Mudança de hábitos e mais informação podem segurar preço Janaína Alvarenga, advogada da Associação de Proteção e Assistência aos Direitos da Cidadania e do Consumidor (Apadic), diz que as empresas podem se negar a fazer o contrato, mas não podem deixar de indenizar o consumidor caso o seguro já tenha sido firmado. E alerta: – Quem não tem seguro pode recorrer contra o Estado. É que há áreas, como a Praça da Bandeira, que sempre alagam, ou seja, nas quais o governo já poderia ter feito algo para minimizar o prejuízo do cidadão. O caminho na Justiça, nesse caso, é longo, mas o Judiciário vem mudando a sua postura e vem mais frequentemente tomando decisões em benefício do cidadão e conferindo mais responsabilidade ao Estado.
Foi justamente nos arredores da Praça da Bandeira que o carro de Simone Dottori parou: – Estava voltando e acabei entrando com meu carro numa área alagada. O carro foi arrastado por alguns metros, parou num meio fio e o motor morreu. Mesmo depois de a água ter baixado, o carro não voltou a pegar e o mecânico no reboque deu a má notícia: calço hidráulico.
Como tinha seguro, o carro foi consertado em dez dias e, em lugar de desembolsar cerca de R$ 5 mil, orçados na oficina, paguei somente a franquia de R$ 900.
Se o aumento do número de ocorrências pode elevar o valor dos seguros, a maior possibilidade de informação e mudanças de hábitos podem minimizar esses custos, analisa Danilo Sobreira, assessor da diretoria da Federação Nacional dos Corretores de Seguros (Fenacor): – Hoje há serviços de previsão de tempo, por exemplo, bastante confiáveis, que podem ajudar o consumidor a reduzir seus riscos.
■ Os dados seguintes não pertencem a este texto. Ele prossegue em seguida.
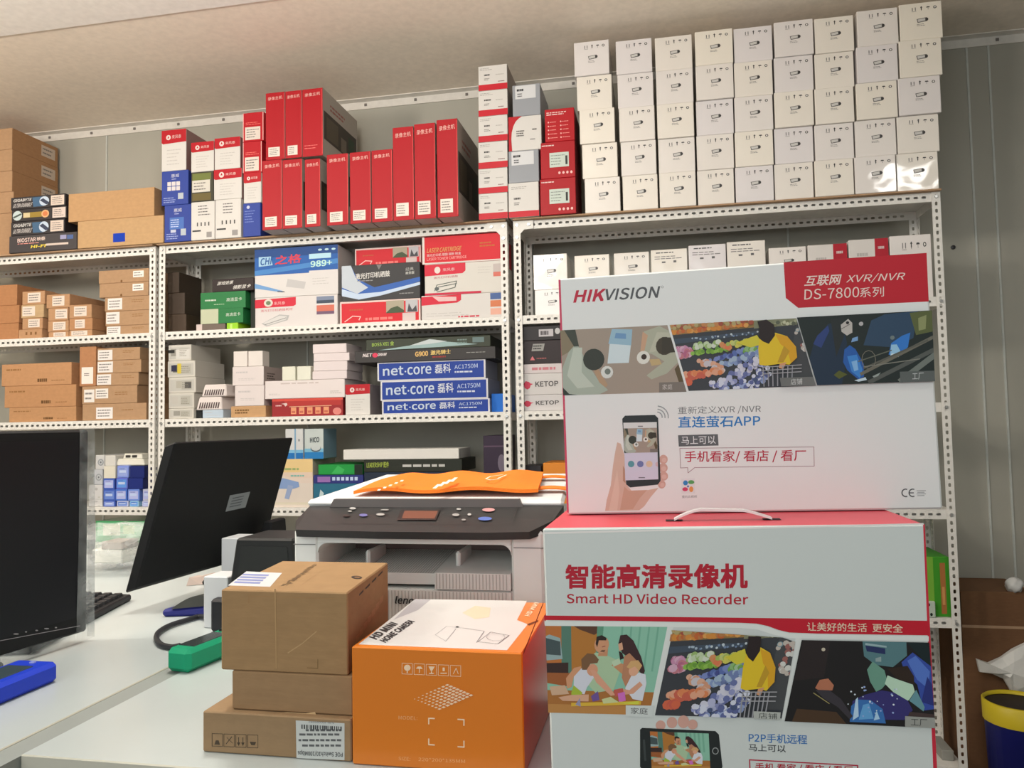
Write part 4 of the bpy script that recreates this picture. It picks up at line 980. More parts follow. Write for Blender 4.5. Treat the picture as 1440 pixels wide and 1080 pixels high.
for i in range(len(Pf)):
    j = (i+1) % len(Pf)
    mb.poly([Pf[i], Pf[j], inner[j], inner[i]], wbm); mb.poly([inner[i], inner[j], cc], wbm)
bkp = [Vector((p.x, WY+.012, p.z)) for p in Pf]
for i in range(len(Pf)):
    j = (i+1) % len(Pf); mb.poly([Pf[j], Pf[i], bkp[i], bkp[j]], wbm)
mb.poly(bkp[::-1], wbm)
tag(mb.build('plastic_bag'), 'crumpled white plastic bag hanging on the brown carton in the corner', 'bag')
c = at(1433, 850, y=.09)
mb = blob('w', '', '', (c.x+.01, .10, zt+.0), (.03, .03, .03), mat((200, 200, 198), .4), seed=9, amp=.3)
zc = at(1400, 838, y=.06).z
mb.v = [(x, y+.05, z-zt+zc+.024) for x, y, z in mb.v]
tag(mb.build('paper_ball', smooth=True), 'white crumpled ball on top of the brown carton in the corner', 'paper')

# ------------------------------------------------------------------ the desks
DZ = .78
dm = mat((188, 197, 197), .35, 'desk'); de = mat((196, 194, 180), .6)
def desk(label, x0, x1, y0, y1, strip=False):
    t = thing('desk', ((x0+x1)/2, (y0+y1)/2, FLOOR), label, 'desk', 'white desks')
    m = MB(); m.box(x0, x1, y0, y1, DZ-.025, DZ, dm, .0015, side=de, front=de); m.build('desk_top', t)
    m = MB(); m.box(x0+.004, x1-.004, y0+.006, y0+.024, FLOOR+.05, DZ-.025, mat((206, 204, 190), .6)); m.build('front_panel', t)
    for xx in (x0+.01, x1-.03):
        m = MB(); m.box(xx, xx+.02, y0+.026, y1-.01, FLOOR, DZ-.025, mat((206, 204, 190), .6)); m.build('side_panel', t)
    return t
desk('white desk at the left with both keyboards and monitors', -1.75, -.4685, -2.62, -1.0)
desk('white desk in front carrying the printer and the stacked cartons', -.4315, .586, -2.338, -1.0)
m = MB(); m.box(-.468, -.432, -2.62, -1.0, DZ-.03, DZ-.002, mat((150, 156, 153), .5)); m.box(-.462, -.438, -2.6, -1.02, FLOOR, DZ-.03, mat((150, 152, 150), .5))
tag(m.build('joint_strip'), 'grey strip filling the joint between the two white desks', 'strip')

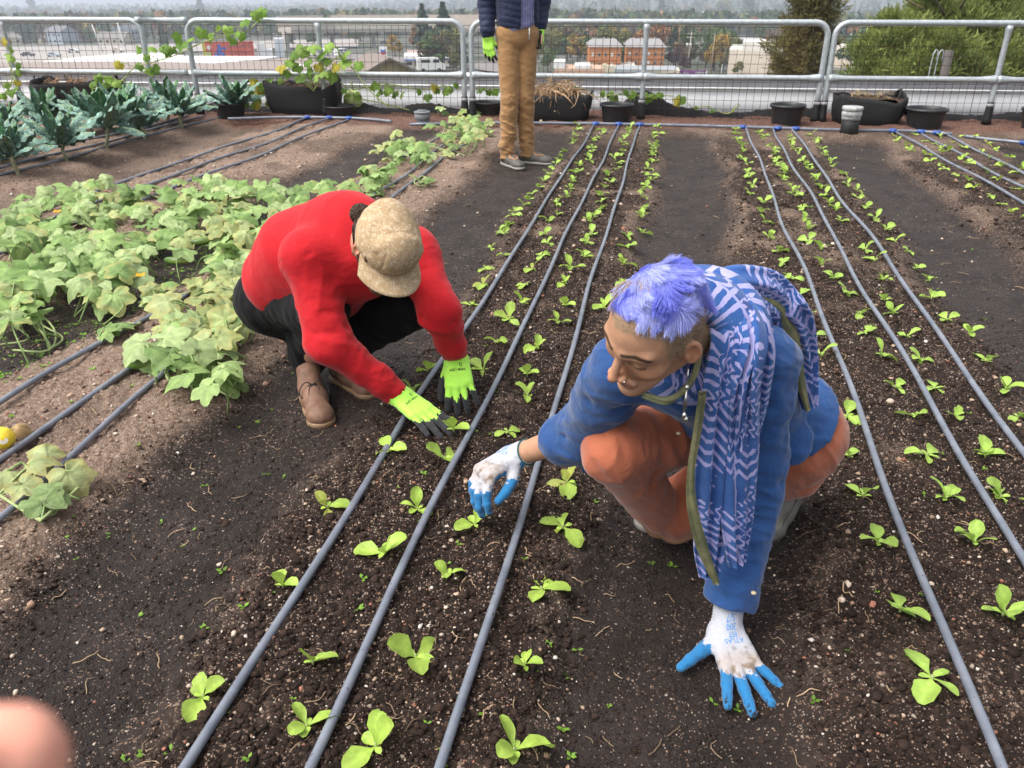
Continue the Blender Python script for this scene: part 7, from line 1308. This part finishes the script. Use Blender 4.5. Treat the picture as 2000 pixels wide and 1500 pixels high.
def build_stander():
    b=PG(1010,322); b[2]=-.05; s=1.06; ff=norm(A(.42,-.9,0)); rr=A(1,0,0); root=person_root("person standing in tan work trousers, open navy quilted jacket and neon gloves",b)
    X=lambda x,y,z: b+A(x,y,z)*s
    J=dict(Ra=X(-.075,-.03,.09),La=X(.075,.06,.09),Rk=X(-.060,-.045,.50),Lk=X(.062,.01,.50),Rh=X(-.065,.0,.92),Lh=X(.065,.03,.92),pc=X(0,.02,.96),cc=X(-.005,.03,1.30),nb=X(0,.03,1.49),Rs=X(-.17,.02,1.42),Ls=X(.17,.06,1.42),Re=X(-.225,.05,1.15),Le=X(.175,.10,1.15),Rw=X(-.222,-.02,.945),Lw=X(.165,.05,.985))
    Hc=X(.01,-.01,1.645); f=ff; w=A(0,0,1); M=np.stack([np.cross(w,f),f,w],1); skin=(.46,.27,.18)
    S=SDF(); head_sdf(S,Hc,M); S.cone(Hc+A(0,.02,-.07),J['nb'],.055,.06,.03); S.cone(J['nb'],J['cc'],.07,.11,.03); S.cone(J['Ls'],J['Rs'],.055,.055,.03); S.cone(J['cc'],J['pc'],.11,.115,.04)
    for a,c,r0,r1 in (('Ls','Le',.048,.040),('Le','Lw',.040,.028),('Rs','Re',.048,.040),('Re','Rw',.040,.028),('Lh','Lk',.075,.052),('Rh','Rk',.075,.052),('Lk','La',.05,.036),('Rk','Ra',.05,.036)): S.cone(J[a],J[c],r0,r1,.015)
    HR=(J['Rw'],A(.10,-.12,-1),norm(A(-.35,-.9,0)),A(1,-.2,0)); HL=(J['Lw'],A(.02,.02,-1),norm(A(.75,.55,.1)),A(-.2,-1,0))
    cu=((.2,.3,.2),(.25,.3,.2),(.25,.3,.2),(.25,.3,.2)); hand(S,*HR,1.03,cu,rad=.8); hand(S,*HL,1.03,((.7,.8,.5),)*4,rad=.8)
    V,Fq=S.mesh(.006); V=lap(V,Fq,1); N=vnormals(V,Fq); fc=face_col(Hc,M,1.,skin,(.05,.035,.025),(.40,.19,.15)); C=fc(V,N); link('body',mk_mesh('body',V,Fq.astype(np.int32),'skin',C),root)
    Q=SDF(); Q.ell(Hc+A(0,0,.045)-f*.02,A(.084,.084,.075),None,.01); Q.plane(Hc+f*.055,norm(f*1-A(0,0,.4))); sdf_obj('hair',Q,.005,'hair',root,(.05,.035,.025),lambda V,N:.004*fbm(V,60,3))
    Tr=SDF(); Tr.cone(J['Rh']+A(0,0,.03),J['Lh']+A(0,0,.03),.105,.105,.03); Tr.cone(X(0,.015,.93),X(0,.015,1.03),.125,.130,.03)
    for a in 'RL': Tr.cone(J[a+'h'],J[a+'k'],.098,.074,.012); Tr.cone(J[a+'k'],J[a+'a']+A(0,0,.05),.072,.066,.012); Tr.cone(J[a+'a']+A(0,0,.06),J[a+'a']+A(0,0,-.02),.068,.062,.012)
    Tr.plane(X(0,0,1.045),A(0,0,1)); Tr.plane(J['Ra']+A(0,0,-.04),A(0,0,-1))
    def dt(V,N):
        z=V[:,2]-b[2]; low=np.clip((.75-z)/.6,0,1); return wrinkle(V,norm(A(.35,.2,1)),20,.0055,3)*(.25+low)+wrinkle(V,norm(A(-.4,.2,1)),13,.005,9)*(.2+low)+.0015*fbm(V,20,3)
    tr=sdf_obj('trousers',Tr,.006,'tan_canvas',root,None,dt,2)
    for a,sg,h in (('R',-1,(.50,-.86)),('L',1,(.93,-.35))):
        d=norm(A(h[0],h[1],0)); an=J[a+'a']*A(1,1,0)+A(0,0,b[2]); shoe(root,an-d*.07,an+d*.235,A(0,0,1),col=(.105,.098,.085),sole_col=(.34,.32,.29),toecap=None,collar=J[a+'a']+A(0,0,.02),w=.05)
        m=MB(); m.tube(bez([an+d*.03+A(0,0,.10),an+d*.10+np.cross(d,A(0,0,1))*.03+A(0,0,.075),an+d*.15+A(0,0,.07),an+d*.10-np.cross(d,A(0,0,1))*.03+A(0,0,.075),an+d*.03+A(0,0,.10)],20),.010,6,col=(.36,.19,.10)); m.obj('shoe_strap','leather',root)
    Sh=SDF(); Sh.cone(X(0,.015,1.02),J['cc'],.138,.138,.04); Sh.plane(X(.03,0,.985),norm(A(.25,0,-1))); sdf_obj('shirt',Sh,.006,'stripe_shirt',root,None,lambda V,N:wrinkle(V,A(0,0,1),14,.004,3))
    Jk=SDF(); Jk.cone(X(0,.03,1.05),J['cc'],.165,.165,.05); Jk.cone(J['Ls'],J['Rs'],.085,.085,.05); Jk.cone(J['nb']+A(0,0,.02),J['cc'],.085,.14,.04)
    for a in 'RL': Jk.cone(J[a+'s'],J[a+'e'],.080,.072,.03); Jk.cone(J[a+'e'],J[a+'w']+A(0,0,.03),.070,.056,.02)
    Jk.cone(X(0,.02,.90),J['cc']+A(0,0,.05),.142,.142,.006,True); fd=norm(A(.62,-.78,0)); Jk.box(X(.02,.0,1.2)+fd*.16,A(.075,.17,.42),np.stack([norm(np.cross(A(0,0,1),fd)),fd,A(0,0,1)],1),.02,.01,True)
    Jk.plane(X(-.02,0,.955),norm(A(.12,.0,-1))) ; Jk.cone(X(-.215,.22,1.12),X(-.20,.12,1.30),.05,.07,.05)
    def dj(V,N):
        z=V[:,2]; q=.0045*np.abs(np.sin((z+.02*np.sin(V[:,0]*9))*math.pi/.045))**.5; return q+.004*fbm(V,14,3)
    jk=sdf_obj('jacket',Jk,.0055,'navy_quilt',root,None,dj,1)
    MB().tube([X(.085,-.155,1.0),X(.085,-.158,.92)],.0045,6,col=(.5,.5,.52)).obj('zip_pull','rubber',jk)
    for h,seed,c_ in ((HR,2,cu),(HL,3,((.7,.8,.5),)*4)):
        G=SDF(); ch,frm=hand(G,*h,1.08,c_,(.12,.02,-.08,-.2),(.5,.3,.2),1.2); G.cone(h[0]+A(0,0,.035),h[0]+A(0,0,-.01),.045,.042,.015); sdf_obj('glove',G,.004,'knit',root,glove_col(ch,frm,NEON,(.03,.026,.024),.42,-.15,0,seed))
    reparent_all(root)
def build_photographer():
    tip=PD(2,1498,.085); D=norm(cU*.72+cR*.62+cB*-.1); w=tip-D*.19; root=person_root("blurred fingertip of the photographer's hand poking into the lower corner",w); S=SDF(); Nn=norm(cB*.9+cU*.2-cR*.3)
    ch,fr=hand(S,w,D,Nn,cR,1.0,((.05,.05,.05),(1.3,1.4,.8),(1.3,1.4,.8),(1.3,1.4,.8)),(.0,0,-.05,-.1),(.5,.7,.6)); S.cone(w-D*.25-cU*.05,w,.042,.03,.02); sh=tip-ch[0][3]; sdf_obj('hand_skin',S,.003,'skin',root,(.78,.36,.26))
    for o in root.children: o.location=Vector(sh)
    q=SDF(); t=ch[0][3]; q.ell(t+Nn*.0078-D*.002,A(.0065,.0095,.0016),np.stack([np.cross(D,Nn),D,Nn],1)); o=sdf_obj('fingernail',q,.001,'skin',root,(.85,.50,.42)); o.location=Vector(sh); reparent_all(root)
import time as _t
def run(f,*a):
    t=_t.time(); f(*a); print('T',f.__name__,round(_t.time()-t,1))
for f in (build_sky,build_soil,build_scatter,build_hoses,build_seedlings,build_cucumbers,build_kale,build_fence,build_rooftop_items,build_terrain,build_town,people_mats,build_woman,build_man,build_stander,build_photographer): run(f)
E a mudança de clima também vai levar a mudanças de hábitos, em horários de saída, rotas. Isso pode anular o impacto nos custos.
Como funciona
AUTOMÓVEIS: Quem tem seguro com cobertura total já está garantido em relação a alagamento, desbarrancamentos, ou seja, problemas externos, o que inclui até a queda de uma árvore sobre o carro durante um vendaval. A seguradora, no entanto, pode questionar o pagamento por conduta negligente do consumidor, por exemplo, entrar numa rua já alagada. O cliente, por sua vez, pode pedir inversão do ônus da prova.
RESIDÊNCIA: A cobertura básica, no caso dos seguros residenciais, prevê roubo, incêndio, explosão e raios, para ter direito a indenização por alagamento, desmoronamento e vendavais é preciso contratar coberturas especiais. O consumidor deve ter atenção aos valores, observando se há montantes diferentes para danos à construção e ao seu conteúdo. Fazer seguro por valor abaixo do estimado em caso de necessidade de reconstrução pode não ser uma boa saída.
CASOS DE EXCLUSÃO: Ao firmar o seguro, o consumidor deve estar atento aos casos de exclusão, ou seja, aqueles em que a seguradora pode negar a sua indenização.
Essas cláusulas devem estar em destaque no contrato. Vale lembrar que as empresas podem se negar a fazer um contrato, mas depois da garantia firmada são obrigadas a cumprir o combinado.
CUSTO: O impacto dessas coberturas especiais é pequeno no caso dos carros, mas em relação a residências depende, obviamente, da localização. Num seguro de R$ 300 mil, o valor iria de R$ 300 para R$ 380, por exemplo. No entanto, em áreas em que o risco é praticamente certo, esse valor pode subir tanto que acaba inviabilizando o seguro. Há casos ainda de coberturas restritas, com percentuais muito abaixo do total segurado.